## EXERCISE PROMPT
Starting at the first line of the listing below, retype each line up to and including the one that contains "return (f(r), f(g), f(b), 1.0)". Leave pictures out.

## DATA
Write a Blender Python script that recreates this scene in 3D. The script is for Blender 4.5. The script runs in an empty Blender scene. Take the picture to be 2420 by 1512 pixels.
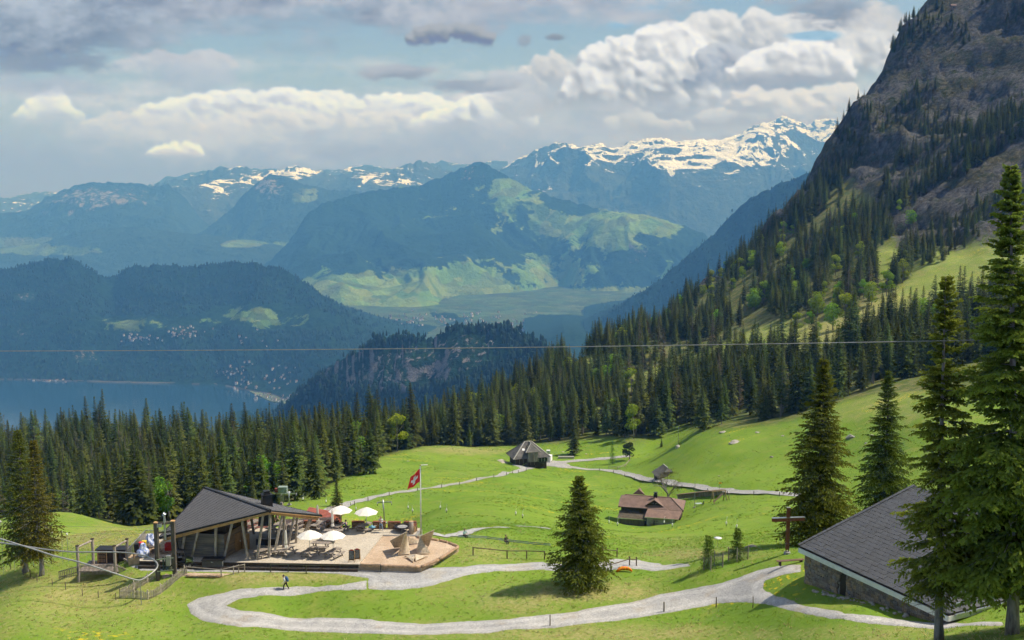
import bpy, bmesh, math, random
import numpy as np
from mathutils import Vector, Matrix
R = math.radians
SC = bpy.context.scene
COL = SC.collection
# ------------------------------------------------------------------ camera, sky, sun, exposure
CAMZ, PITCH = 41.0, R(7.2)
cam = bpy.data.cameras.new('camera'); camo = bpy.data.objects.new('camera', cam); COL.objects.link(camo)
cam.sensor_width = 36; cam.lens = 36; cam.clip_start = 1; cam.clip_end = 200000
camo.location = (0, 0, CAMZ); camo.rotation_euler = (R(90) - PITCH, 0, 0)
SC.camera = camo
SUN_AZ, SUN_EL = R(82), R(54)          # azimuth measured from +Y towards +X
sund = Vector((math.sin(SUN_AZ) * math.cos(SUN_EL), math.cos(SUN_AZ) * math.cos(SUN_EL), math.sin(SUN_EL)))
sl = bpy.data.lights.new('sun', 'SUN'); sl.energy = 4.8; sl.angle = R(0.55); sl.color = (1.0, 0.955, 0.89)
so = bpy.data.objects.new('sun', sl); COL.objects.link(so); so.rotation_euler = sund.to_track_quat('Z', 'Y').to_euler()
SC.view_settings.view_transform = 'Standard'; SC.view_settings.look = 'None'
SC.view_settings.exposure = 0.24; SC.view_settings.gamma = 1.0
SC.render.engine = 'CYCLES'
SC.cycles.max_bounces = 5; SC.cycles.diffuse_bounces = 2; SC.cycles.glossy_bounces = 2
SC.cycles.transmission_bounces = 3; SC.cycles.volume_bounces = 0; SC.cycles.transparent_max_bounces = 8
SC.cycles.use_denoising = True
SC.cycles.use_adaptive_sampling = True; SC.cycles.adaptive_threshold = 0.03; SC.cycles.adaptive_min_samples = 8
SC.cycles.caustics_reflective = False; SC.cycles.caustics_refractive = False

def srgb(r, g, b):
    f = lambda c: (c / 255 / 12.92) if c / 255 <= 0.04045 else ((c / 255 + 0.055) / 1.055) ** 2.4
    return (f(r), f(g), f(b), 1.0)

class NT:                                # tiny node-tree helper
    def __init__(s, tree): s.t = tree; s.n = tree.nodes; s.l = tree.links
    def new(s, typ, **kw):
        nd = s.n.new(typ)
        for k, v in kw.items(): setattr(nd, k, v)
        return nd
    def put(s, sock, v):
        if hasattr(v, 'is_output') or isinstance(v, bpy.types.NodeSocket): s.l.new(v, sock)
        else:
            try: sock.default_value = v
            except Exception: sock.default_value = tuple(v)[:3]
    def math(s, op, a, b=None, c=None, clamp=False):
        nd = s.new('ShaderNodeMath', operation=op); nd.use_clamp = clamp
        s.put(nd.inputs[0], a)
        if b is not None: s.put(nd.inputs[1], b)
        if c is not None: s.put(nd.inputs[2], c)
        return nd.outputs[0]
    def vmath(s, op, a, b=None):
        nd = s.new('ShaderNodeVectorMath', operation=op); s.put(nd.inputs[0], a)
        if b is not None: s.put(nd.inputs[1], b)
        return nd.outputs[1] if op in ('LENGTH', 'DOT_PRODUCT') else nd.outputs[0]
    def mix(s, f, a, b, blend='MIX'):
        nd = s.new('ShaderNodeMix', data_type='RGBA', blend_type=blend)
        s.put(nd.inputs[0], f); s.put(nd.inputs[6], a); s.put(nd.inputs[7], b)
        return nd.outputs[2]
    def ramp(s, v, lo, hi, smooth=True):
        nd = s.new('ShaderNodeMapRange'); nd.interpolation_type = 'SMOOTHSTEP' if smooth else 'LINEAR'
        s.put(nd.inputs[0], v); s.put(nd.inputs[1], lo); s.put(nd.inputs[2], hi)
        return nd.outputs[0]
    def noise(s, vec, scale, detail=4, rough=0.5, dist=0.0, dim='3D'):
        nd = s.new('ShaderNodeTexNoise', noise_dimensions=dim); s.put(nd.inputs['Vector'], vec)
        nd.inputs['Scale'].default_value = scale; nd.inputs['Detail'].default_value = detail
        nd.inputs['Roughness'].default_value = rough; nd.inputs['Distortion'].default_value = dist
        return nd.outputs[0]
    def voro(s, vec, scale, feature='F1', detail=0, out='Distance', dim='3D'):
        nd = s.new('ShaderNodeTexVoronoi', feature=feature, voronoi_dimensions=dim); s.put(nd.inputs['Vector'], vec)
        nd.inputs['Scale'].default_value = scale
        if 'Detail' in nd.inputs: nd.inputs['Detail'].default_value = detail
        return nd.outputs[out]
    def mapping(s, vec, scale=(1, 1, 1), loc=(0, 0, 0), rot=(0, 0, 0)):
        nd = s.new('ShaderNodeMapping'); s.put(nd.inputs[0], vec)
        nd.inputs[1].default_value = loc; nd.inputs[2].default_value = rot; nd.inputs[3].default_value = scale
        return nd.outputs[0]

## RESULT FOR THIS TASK
Write a Blender Python script that recreates this scene in 3D. The script is for Blender 4.5. The script runs in an empty Blender scene. Take the picture to be 2420 by 1512 pixels.
import bpy, bmesh, math, random
import numpy as np
from mathutils import Vector, Matrix
R = math.radians
SC = bpy.context.scene
COL = SC.collection
# ------------------------------------------------------------------ camera, sky, sun, exposure
CAMZ, PITCH = 41.0, R(7.2)
cam = bpy.data.cameras.new('camera'); camo = bpy.data.objects.new('camera', cam); COL.objects.link(camo)
cam.sensor_width = 36; cam.lens = 36; cam.clip_start = 1; cam.clip_end = 200000
camo.location = (0, 0, CAMZ); camo.rotation_euler = (R(90) - PITCH, 0, 0)
SC.camera = camo
SUN_AZ, SUN_EL = R(82), R(54)          # azimuth measured from +Y towards +X
sund = Vector((math.sin(SUN_AZ) * math.cos(SUN_EL), math.cos(SUN_AZ) * math.cos(SUN_EL), math.sin(SUN_EL)))
sl = bpy.data.lights.new('sun', 'SUN'); sl.energy = 4.8; sl.angle = R(0.55); sl.color = (1.0, 0.955, 0.89)
so = bpy.data.objects.new('sun', sl); COL.objects.link(so); so.rotation_euler = sund.to_track_quat('Z', 'Y').to_euler()
SC.view_settings.view_transform = 'Standard'; SC.view_settings.look = 'None'
SC.view_settings.exposure = 0.24; SC.view_settings.gamma = 1.0
SC.render.engine = 'CYCLES'
SC.cycles.max_bounces = 5; SC.cycles.diffuse_bounces = 2; SC.cycles.glossy_bounces = 2
SC.cycles.transmission_bounces = 3; SC.cycles.volume_bounces = 0; SC.cycles.transparent_max_bounces = 8
SC.cycles.use_denoising = True
SC.cycles.use_adaptive_sampling = True; SC.cycles.adaptive_threshold = 0.03; SC.cycles.adaptive_min_samples = 8
SC.cycles.caustics_reflective = False; SC.cycles.caustics_refractive = False

def srgb(r, g, b):
    f = lambda c: (c / 255 / 12.92) if c / 255 <= 0.04045 else ((c / 255 + 0.055) / 1.055) ** 2.4
    return (f(r), f(g), f(b), 1.0)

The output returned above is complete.